Seaside has inspired me to try to write a basic HTML/CGI based grid style widget. In Seaside, that widget is called WATableReport which is described here and provides column sorting as is available in most decent GUI widget sets. My web-fu is a little rusty. Last time I was writing web code was back in the dark ages pre-servlets and nice session managing frameworks using pure CGI. This may well be available somewhere already but what the heck, let’s get started…
First of all, we need a data-type for the table data. For now we will keep it simple and just have the column names and the data which will probably be a list of lists.
(define-struct table-data (columns data))
We will need to serialise the data so we can pass it to another page through the query string. I briefly toyed with the idea of having some custom format of lists of comma seperated values surrounded by square brackets. e.g.
[Task, Monday, Tuesday, Wednesday], [Cooking, 1hr, 1hr, 2hrs], ...
The parser tools supplied with PLT Scheme would make this fairly straight-forward. Even easier is using the read and print functions so we will go with that. I also want to be able to define a whole package of data for testing purposes and escaping every quote will be a pain so let me allow single quotes too. I had a look in the Scheme Cookbook for a simple way to transform characters within a string. string-map from srfi-13 offered a possibility, but we will almost certainly want something more powerful later so we might as well start with regexes.
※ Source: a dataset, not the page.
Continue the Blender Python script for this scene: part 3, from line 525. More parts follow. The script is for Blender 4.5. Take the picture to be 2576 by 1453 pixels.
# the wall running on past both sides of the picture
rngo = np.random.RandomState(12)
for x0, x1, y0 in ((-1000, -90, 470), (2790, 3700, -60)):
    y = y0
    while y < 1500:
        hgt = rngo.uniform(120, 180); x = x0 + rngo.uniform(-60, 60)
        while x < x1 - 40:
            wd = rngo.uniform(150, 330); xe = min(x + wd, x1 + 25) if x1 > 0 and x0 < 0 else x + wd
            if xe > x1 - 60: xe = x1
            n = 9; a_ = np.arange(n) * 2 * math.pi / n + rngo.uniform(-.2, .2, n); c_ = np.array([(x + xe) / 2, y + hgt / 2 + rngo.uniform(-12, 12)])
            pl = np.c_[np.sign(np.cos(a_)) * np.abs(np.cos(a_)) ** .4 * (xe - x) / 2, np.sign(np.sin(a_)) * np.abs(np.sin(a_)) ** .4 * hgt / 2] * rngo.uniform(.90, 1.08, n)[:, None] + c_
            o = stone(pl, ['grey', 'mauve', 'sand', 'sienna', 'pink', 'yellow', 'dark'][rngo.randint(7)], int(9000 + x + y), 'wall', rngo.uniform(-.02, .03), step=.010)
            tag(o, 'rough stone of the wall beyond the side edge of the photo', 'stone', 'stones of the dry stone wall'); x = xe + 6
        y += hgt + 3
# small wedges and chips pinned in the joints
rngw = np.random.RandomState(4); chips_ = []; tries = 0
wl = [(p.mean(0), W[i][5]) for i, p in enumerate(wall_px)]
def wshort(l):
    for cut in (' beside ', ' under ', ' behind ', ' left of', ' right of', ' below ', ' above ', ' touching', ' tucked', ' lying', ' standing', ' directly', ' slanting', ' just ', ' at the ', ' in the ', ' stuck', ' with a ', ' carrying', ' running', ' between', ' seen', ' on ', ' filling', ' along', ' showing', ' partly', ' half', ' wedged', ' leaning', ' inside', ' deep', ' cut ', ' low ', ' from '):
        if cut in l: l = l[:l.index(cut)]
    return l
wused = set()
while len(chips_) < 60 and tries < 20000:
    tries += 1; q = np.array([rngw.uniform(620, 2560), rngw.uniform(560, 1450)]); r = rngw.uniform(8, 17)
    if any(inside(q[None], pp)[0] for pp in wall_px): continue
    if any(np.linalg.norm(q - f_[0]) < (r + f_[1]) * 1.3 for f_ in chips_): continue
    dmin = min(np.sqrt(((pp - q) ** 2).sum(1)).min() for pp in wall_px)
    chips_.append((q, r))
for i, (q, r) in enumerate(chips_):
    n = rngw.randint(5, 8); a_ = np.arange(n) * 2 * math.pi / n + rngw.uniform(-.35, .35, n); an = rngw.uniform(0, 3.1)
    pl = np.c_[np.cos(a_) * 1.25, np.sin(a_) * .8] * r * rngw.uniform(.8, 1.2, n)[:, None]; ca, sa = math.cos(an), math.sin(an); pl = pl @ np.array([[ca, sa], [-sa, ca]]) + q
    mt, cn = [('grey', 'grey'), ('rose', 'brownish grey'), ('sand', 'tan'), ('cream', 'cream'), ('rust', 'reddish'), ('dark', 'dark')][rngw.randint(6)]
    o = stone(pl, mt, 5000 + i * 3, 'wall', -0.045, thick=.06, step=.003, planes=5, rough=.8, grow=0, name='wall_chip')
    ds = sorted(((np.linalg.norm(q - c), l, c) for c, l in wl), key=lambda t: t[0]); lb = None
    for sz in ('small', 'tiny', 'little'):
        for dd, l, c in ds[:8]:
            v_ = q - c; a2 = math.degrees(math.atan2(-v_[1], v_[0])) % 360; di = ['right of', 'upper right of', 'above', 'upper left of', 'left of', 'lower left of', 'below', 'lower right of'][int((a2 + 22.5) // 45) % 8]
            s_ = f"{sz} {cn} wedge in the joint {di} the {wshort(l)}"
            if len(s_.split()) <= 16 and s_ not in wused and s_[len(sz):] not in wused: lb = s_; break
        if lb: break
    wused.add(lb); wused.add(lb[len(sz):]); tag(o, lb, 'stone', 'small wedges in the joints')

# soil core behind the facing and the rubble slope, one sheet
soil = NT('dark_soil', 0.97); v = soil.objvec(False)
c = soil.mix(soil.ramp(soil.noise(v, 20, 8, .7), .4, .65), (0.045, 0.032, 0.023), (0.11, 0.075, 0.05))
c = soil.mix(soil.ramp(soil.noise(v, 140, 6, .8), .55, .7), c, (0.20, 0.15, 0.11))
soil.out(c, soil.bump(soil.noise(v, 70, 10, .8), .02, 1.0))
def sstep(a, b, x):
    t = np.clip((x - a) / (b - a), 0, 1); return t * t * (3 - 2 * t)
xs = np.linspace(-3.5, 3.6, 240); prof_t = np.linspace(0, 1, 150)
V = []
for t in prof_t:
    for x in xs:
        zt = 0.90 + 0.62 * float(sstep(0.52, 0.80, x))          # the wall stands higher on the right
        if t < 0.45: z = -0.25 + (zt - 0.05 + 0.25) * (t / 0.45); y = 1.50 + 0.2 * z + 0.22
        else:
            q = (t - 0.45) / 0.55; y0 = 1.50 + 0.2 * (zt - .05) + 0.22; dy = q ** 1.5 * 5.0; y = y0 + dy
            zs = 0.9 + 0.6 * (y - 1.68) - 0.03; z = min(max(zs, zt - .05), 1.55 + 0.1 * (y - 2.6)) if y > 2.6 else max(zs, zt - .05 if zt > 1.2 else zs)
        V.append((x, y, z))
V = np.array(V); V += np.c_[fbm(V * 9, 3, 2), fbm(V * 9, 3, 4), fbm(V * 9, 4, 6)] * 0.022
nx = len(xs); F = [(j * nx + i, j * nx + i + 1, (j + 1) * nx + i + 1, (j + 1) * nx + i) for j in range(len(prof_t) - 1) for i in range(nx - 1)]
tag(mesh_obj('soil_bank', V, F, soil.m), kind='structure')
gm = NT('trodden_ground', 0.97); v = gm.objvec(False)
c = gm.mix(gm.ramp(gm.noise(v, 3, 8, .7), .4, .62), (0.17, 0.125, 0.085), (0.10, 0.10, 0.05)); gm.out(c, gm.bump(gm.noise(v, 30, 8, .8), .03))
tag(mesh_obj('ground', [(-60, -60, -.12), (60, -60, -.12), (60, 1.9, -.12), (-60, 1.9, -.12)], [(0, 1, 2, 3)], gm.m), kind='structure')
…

(require (lib "pregexp.ss")) (define (string-encode s) (pregexp-replace* "'" s "\""))
Together with a function to convert strings to scheme objects we can provide a convenience function for converting manifest strings into our data.
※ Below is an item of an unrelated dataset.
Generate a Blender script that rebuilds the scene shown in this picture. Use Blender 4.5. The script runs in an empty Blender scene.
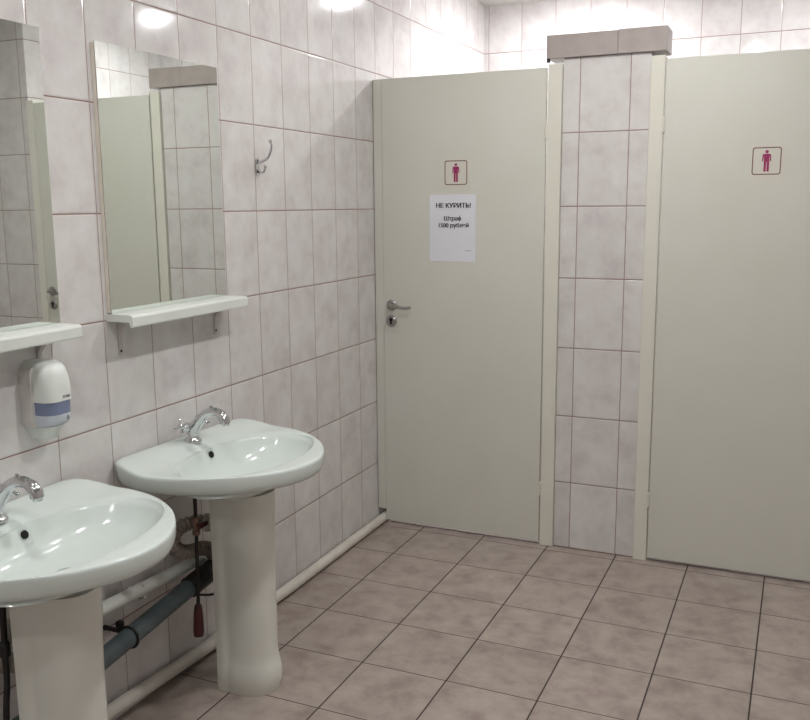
import bpy, bmesh, math, random
from mathutils import Vector, Matrix
PI = math.pi
scene = bpy.context.scene
C = scene.collection
random.seed(4)

# ------------------------------------------------------------------ camera, world, exposure
cam_d = bpy.data.cameras.new('camera')
cam_d.sensor_fit = 'HORIZONTAL'
cam_d.sensor_width = 36.0
cam_d.lens = 36.0 * 892.8 / 810.0
cam_d.clip_start = 0.02
cam = bpy.data.objects.new('camera', cam_d)
C.objects.link(cam)
def cam_matrix(loc, yaw, pitch, roll):
    f = Vector((math.sin(yaw) * math.cos(pitch), math.cos(yaw) * math.cos(pitch), math.sin(pitch)))
    r = Vector((math.cos(yaw), -math.sin(yaw), 0))
    u = r.cross(f)
    c, s = math.cos(roll), math.sin(roll)
    r2 = c * r + s * u
    u2 = -s * r + c * u
    m = Matrix(((r2.x, u2.x, -f.x, loc[0]), (r2.y, u2.y, -f.y, loc[1]), (r2.z, u2.z, -f.z, loc[2]), (0, 0, 0, 1)))
    return m
cam.matrix_world = cam_matrix((1.790, 0.0, 1.5149), -0.4139, -0.1721, -0.0082)
scene.camera = cam

w = bpy.data.worlds.new('world')
scene.world = w
w.use_nodes = True
w.node_tree.nodes['Background'].inputs[0].default_value = (0.8, 0.85, 0.9, 1)
w.node_tree.nodes['Background'].inputs[1].default_value = 0.0

scene.view_settings.view_transform = 'Standard'
scene.view_settings.look = 'None'
scene.view_settings.gamma = 1.0
scene.view_settings.use_curve_mapping = False
scene.view_settings.exposure = 0.07

# lamps of the room: (x, y, watts-like emission strength, colour)
STALL_LAMPS = [(0.66, 4.74, 2200.0, 0.036), (1.90, 4.64, 1150.0, 0.034)]
ROOM_LAMPS = [(1.4, 2.1, 500.0, 0.058), (1.4, 0.3, 240.0, 0.058), (0.7, 1.2, 240.0, 0.058), (0.7, -0.9, 330.0, 0.058), (0.7, 3.0, 135.0, 0.058), (1.4, 3.0, 250.0, 0.058)]
STALL_COL = (0.97, 0.97, 1.0)
ROOM_COL = (1.0, 1.0, 0.99)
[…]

(define (string->object s)
(read (open-input-string s)))
(define (string->data s)
(string->object (string-encode s)))
(define *data* #f)
(set! *data*
(string->data
"(('Task' 'Monday' 'Tuesday' 'Wednesday')
('Cooking' '1hr' '1hr' '2hrs'))"))
Next time we will look at encoding the data so we can pass it through the query string. At the moment, we will have a small problem with quotes and a few other characters…
(define (print-ln . args)
(for-each print args)
(newline))
(print-ln "<a href=\"ser.scm?data=" *data* "\">next page</a>")
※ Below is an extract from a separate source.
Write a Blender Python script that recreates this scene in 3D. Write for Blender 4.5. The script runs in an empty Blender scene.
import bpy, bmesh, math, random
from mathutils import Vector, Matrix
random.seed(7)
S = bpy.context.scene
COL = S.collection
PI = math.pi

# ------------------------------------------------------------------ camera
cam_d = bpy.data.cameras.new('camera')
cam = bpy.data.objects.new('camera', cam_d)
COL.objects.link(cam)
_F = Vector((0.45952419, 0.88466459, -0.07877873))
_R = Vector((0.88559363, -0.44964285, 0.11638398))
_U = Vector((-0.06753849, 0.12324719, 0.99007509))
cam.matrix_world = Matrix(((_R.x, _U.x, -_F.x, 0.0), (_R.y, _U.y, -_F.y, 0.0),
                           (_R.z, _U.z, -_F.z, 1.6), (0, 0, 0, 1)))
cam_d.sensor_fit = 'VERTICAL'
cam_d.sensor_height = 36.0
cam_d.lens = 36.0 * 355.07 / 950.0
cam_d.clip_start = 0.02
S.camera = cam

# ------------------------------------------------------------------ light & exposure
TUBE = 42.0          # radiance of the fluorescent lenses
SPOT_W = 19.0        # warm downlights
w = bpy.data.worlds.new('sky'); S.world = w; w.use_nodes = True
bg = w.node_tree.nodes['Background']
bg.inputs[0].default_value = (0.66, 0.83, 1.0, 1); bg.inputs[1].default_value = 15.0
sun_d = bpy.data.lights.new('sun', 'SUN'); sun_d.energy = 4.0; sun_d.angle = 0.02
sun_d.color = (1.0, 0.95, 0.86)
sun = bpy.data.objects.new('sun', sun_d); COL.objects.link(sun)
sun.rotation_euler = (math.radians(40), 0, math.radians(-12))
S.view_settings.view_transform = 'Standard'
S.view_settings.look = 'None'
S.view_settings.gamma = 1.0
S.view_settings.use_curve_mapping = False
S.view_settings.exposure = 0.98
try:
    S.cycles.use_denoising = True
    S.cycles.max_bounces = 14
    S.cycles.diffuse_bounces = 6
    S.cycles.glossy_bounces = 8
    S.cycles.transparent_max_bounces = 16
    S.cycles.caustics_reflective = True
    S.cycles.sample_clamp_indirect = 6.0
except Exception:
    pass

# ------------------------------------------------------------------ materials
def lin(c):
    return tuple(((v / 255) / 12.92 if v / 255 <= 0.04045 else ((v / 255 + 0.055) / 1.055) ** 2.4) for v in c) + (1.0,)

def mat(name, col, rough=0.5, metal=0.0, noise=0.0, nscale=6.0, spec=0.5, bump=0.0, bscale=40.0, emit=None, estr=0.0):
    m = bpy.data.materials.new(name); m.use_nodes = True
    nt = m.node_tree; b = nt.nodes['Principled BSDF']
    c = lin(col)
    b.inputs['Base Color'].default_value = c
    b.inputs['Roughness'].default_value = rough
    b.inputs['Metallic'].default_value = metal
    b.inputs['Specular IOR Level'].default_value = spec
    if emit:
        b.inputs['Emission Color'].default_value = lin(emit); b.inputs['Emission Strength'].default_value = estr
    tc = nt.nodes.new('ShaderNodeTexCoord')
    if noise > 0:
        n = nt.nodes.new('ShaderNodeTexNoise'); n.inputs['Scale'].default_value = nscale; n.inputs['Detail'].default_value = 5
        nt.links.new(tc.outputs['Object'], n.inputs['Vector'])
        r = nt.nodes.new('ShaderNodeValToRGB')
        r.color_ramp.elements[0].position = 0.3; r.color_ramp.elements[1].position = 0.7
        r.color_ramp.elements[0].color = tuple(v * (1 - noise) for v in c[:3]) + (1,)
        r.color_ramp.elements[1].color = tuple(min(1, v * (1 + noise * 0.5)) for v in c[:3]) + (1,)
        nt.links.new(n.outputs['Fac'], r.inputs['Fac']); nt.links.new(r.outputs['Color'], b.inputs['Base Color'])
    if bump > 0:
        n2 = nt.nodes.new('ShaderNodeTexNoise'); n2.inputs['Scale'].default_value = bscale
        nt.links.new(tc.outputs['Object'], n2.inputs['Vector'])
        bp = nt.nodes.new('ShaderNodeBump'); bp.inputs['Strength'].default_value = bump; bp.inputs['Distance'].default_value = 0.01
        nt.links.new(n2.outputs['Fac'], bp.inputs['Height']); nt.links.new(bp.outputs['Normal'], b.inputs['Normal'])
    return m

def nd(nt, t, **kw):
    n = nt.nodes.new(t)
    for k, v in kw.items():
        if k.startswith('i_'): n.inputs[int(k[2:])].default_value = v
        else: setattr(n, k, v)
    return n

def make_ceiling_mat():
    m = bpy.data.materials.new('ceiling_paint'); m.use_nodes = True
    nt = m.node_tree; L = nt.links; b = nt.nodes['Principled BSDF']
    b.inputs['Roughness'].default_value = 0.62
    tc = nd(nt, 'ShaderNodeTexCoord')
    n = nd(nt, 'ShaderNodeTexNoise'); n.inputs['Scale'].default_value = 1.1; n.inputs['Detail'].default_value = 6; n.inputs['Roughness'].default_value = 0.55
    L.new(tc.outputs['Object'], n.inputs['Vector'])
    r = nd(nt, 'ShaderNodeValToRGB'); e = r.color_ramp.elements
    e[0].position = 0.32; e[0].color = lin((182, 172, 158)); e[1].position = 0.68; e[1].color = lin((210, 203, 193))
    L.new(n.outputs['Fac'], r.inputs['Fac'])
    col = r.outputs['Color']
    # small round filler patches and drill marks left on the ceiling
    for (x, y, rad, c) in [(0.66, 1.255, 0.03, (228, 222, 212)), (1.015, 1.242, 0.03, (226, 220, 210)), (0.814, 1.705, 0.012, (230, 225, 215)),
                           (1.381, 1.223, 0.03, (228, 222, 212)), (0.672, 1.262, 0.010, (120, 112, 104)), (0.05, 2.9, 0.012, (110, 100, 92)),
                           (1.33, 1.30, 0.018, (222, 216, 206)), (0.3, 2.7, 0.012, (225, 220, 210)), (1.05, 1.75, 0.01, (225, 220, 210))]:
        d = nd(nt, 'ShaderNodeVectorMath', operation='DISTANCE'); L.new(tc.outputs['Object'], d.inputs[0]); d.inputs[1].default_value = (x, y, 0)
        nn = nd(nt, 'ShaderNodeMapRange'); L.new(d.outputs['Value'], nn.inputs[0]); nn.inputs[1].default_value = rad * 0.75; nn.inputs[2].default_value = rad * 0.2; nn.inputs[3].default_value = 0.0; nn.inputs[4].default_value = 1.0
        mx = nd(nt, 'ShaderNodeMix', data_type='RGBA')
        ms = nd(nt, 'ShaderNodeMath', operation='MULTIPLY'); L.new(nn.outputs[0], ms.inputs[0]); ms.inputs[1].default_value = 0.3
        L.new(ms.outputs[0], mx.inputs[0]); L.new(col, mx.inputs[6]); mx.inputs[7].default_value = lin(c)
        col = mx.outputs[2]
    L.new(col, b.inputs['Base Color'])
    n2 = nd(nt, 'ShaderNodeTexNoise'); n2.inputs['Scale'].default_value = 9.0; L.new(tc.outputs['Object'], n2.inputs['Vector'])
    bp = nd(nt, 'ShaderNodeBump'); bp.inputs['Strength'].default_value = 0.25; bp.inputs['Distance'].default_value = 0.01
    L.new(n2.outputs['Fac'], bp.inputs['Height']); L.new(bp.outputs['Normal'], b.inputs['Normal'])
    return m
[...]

> "<a href=\"ser.scm?data="(("Task" "Monday" "Tuesday" "Wednesday") ("Cooking" "1hr" "1hr" "2hrs"))"\">next page</a>"
Instead of a CGI program, have you considered doing this in the PLT Scheme Web server?
I’m sure at some point I’ll want to port this to a business-friendly language. If I wanted to use a special webserver I could stick with Seaside which has the functionality already available.
It is possible to use the PLT Scheme Web Server and migrate to having a mainstream server in front of it. I am also working on a mod_mzscheme to embed compiled Scheme servlets in apache.